:: Task objective ::
Go through the listing beneath this task and return every line that carries the string "scene".
# Material for the task start
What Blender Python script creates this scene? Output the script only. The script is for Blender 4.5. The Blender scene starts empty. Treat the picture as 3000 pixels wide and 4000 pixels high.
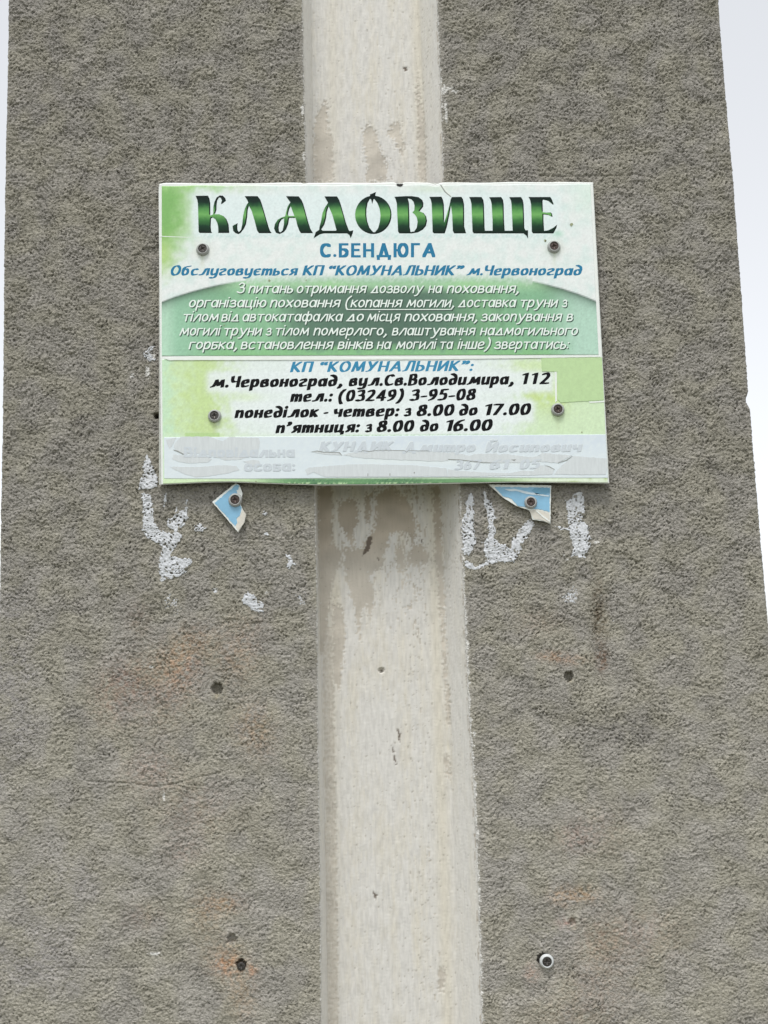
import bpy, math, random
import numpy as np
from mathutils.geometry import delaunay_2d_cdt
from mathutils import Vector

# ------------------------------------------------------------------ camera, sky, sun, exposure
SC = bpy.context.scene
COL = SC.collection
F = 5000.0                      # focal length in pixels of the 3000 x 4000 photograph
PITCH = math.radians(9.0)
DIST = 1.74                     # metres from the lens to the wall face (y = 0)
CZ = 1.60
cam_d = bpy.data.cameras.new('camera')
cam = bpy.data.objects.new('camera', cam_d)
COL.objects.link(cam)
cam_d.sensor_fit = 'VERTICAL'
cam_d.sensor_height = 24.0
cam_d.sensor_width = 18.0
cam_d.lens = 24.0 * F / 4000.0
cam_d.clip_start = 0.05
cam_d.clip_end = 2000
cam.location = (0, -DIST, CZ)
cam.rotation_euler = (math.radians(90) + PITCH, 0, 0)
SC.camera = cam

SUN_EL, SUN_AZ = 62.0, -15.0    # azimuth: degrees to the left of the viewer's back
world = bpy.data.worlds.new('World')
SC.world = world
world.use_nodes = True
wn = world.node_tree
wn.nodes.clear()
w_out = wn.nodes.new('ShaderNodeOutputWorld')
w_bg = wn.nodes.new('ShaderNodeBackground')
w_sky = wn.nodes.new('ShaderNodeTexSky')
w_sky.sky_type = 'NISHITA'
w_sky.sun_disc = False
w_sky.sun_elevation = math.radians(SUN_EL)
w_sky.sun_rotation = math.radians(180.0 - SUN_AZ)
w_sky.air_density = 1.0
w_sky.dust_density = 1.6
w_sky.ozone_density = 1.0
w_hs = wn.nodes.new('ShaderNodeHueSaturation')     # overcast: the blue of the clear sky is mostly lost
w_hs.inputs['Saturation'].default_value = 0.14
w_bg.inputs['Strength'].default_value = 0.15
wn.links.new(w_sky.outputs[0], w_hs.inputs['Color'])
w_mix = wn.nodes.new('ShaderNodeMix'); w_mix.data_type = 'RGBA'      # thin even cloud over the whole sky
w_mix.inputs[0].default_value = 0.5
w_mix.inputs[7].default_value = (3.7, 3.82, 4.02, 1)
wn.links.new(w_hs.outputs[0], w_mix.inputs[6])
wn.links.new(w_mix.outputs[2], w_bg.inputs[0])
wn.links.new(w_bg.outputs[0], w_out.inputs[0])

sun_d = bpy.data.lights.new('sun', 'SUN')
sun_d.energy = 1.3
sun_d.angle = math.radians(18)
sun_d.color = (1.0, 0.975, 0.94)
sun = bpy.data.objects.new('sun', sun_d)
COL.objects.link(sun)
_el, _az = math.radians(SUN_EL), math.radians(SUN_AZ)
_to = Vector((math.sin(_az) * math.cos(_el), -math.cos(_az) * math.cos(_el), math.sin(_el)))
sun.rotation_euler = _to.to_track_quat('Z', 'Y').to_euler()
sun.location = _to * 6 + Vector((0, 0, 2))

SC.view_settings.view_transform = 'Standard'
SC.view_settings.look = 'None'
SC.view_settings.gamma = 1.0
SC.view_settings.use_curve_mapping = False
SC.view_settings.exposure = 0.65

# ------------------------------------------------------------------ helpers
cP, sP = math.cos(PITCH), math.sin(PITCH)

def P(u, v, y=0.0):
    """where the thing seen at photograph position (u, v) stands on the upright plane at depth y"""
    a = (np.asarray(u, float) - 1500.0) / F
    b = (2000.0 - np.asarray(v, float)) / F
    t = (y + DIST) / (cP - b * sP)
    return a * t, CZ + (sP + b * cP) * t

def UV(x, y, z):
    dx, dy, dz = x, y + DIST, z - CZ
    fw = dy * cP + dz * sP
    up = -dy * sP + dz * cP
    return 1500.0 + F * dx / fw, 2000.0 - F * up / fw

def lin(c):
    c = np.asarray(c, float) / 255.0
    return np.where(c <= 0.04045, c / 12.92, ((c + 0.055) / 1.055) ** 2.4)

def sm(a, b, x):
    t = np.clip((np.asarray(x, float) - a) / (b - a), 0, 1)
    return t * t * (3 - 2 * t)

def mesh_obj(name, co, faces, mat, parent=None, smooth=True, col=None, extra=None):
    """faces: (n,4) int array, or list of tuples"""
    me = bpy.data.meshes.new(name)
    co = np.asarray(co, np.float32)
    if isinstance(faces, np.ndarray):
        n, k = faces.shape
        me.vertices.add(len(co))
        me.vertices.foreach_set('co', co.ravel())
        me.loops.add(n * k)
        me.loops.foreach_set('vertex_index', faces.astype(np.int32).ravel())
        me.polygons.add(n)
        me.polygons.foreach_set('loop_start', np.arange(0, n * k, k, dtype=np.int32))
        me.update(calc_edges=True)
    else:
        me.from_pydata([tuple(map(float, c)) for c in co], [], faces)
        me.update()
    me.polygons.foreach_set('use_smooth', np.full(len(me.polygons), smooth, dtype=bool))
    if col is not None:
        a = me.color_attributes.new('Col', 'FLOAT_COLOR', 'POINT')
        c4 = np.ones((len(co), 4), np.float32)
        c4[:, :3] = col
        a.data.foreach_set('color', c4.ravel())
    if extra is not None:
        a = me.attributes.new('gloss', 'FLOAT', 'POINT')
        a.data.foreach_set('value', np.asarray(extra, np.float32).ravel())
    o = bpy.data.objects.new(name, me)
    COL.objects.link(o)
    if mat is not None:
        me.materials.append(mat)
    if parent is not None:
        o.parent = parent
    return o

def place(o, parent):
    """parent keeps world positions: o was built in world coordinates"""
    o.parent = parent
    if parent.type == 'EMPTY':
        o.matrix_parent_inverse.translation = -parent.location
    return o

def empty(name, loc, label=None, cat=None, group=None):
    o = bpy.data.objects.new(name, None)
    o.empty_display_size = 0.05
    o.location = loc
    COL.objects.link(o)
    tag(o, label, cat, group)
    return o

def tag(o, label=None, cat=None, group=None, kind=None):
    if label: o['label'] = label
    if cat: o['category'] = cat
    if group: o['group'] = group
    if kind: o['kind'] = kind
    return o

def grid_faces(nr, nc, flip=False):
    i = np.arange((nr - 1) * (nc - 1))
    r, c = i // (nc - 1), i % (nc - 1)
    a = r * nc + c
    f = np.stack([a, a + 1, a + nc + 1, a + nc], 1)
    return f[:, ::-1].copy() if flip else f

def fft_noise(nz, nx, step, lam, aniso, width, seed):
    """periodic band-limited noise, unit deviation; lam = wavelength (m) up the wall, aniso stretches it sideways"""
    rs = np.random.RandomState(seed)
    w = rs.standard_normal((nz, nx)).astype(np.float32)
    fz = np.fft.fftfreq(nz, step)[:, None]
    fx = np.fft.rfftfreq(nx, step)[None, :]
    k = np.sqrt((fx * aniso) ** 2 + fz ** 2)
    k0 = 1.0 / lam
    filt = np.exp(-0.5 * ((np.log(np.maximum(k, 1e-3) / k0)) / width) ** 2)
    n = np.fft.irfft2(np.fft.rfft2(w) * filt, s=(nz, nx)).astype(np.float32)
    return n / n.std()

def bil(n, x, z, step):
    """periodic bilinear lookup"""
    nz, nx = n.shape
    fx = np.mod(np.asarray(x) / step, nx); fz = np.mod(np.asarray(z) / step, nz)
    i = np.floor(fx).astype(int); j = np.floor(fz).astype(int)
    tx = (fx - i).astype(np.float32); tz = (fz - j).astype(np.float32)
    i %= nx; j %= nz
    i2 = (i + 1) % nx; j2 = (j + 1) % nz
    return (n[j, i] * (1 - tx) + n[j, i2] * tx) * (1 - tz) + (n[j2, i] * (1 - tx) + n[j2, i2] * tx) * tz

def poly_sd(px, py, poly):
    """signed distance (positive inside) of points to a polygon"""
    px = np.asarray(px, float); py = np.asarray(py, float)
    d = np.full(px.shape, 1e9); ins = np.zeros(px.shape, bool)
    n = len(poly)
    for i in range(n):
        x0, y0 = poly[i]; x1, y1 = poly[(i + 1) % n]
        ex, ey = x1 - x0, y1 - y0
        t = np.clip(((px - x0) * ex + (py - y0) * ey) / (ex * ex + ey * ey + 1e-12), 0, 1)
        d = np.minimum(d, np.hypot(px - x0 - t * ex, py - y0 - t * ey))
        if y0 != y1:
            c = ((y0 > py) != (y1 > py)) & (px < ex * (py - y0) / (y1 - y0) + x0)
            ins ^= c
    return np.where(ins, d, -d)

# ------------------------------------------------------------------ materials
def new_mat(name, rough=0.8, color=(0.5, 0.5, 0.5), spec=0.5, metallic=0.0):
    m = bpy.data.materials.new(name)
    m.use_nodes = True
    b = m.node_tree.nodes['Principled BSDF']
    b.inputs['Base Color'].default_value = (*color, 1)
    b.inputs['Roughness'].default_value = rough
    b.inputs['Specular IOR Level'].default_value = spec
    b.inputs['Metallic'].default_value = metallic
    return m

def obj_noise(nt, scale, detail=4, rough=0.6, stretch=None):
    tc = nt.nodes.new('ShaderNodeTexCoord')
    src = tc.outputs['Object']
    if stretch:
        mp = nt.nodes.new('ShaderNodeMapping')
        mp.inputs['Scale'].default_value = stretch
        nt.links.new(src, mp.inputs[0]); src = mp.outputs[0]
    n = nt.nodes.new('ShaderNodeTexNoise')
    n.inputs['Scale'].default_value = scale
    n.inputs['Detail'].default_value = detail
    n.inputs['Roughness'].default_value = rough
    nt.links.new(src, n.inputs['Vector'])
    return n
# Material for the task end
# Material for the task start
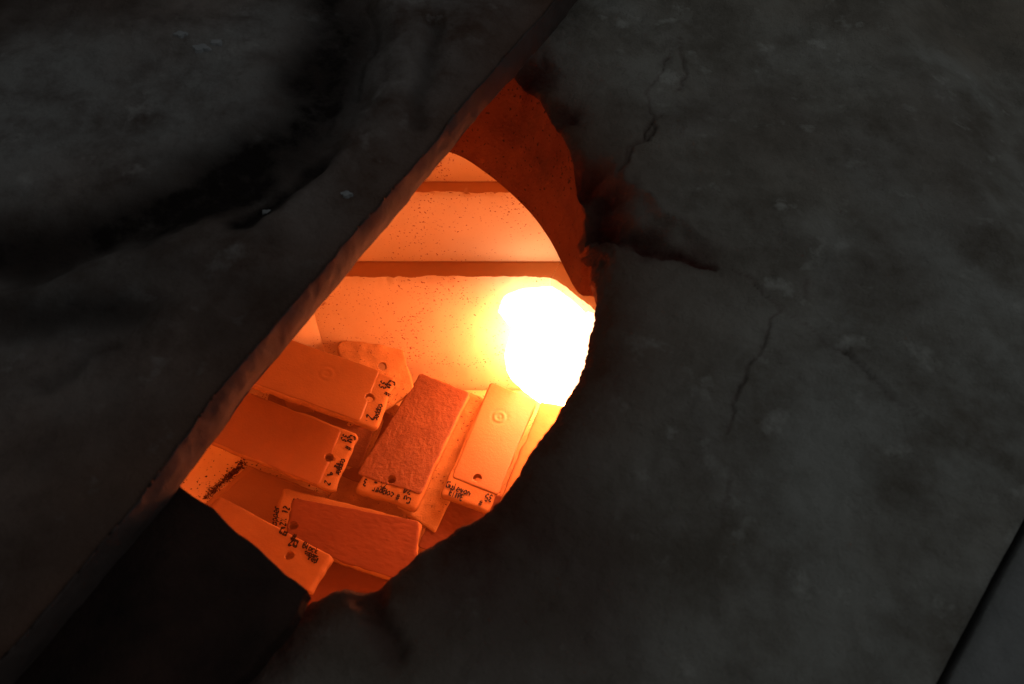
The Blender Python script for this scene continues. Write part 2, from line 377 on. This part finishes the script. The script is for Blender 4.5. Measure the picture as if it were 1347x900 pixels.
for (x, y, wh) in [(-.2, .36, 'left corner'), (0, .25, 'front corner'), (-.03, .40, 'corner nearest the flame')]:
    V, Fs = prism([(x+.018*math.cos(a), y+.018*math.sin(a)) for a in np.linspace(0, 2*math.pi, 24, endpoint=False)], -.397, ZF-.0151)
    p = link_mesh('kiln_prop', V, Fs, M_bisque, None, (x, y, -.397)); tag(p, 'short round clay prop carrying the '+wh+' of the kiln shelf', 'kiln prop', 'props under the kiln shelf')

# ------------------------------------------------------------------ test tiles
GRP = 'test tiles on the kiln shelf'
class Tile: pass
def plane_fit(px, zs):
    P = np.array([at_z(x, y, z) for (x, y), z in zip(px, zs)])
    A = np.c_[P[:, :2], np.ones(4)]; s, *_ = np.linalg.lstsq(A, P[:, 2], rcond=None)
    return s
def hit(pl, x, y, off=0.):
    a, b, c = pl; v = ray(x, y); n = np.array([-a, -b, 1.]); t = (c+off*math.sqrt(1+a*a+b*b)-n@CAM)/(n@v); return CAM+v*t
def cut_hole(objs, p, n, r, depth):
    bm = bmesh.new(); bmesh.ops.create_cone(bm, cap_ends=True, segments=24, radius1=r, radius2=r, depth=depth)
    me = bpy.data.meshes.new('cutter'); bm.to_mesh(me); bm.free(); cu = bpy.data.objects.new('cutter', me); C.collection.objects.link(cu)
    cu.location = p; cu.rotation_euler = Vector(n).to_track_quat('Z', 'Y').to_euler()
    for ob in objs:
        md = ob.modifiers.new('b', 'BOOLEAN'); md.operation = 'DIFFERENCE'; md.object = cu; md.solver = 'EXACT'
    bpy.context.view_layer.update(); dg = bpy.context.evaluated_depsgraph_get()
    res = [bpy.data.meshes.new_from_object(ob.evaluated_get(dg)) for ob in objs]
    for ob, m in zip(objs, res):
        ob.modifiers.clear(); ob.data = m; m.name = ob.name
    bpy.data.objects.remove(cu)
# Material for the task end
:: Answer in full ::
What Blender Python script creates this scene? Output the script only. The script is for Blender 4.5. The Blender scene starts empty. Treat the picture as 3000 pixels wide and 4000 pixels high.
SC = bpy.context.scene
The Blender Python script for this scene continues. Write part 2, from line 377 on. This part finishes the script. The script is for Blender 4.5. Measure the picture as if it were 1347x900 pixels.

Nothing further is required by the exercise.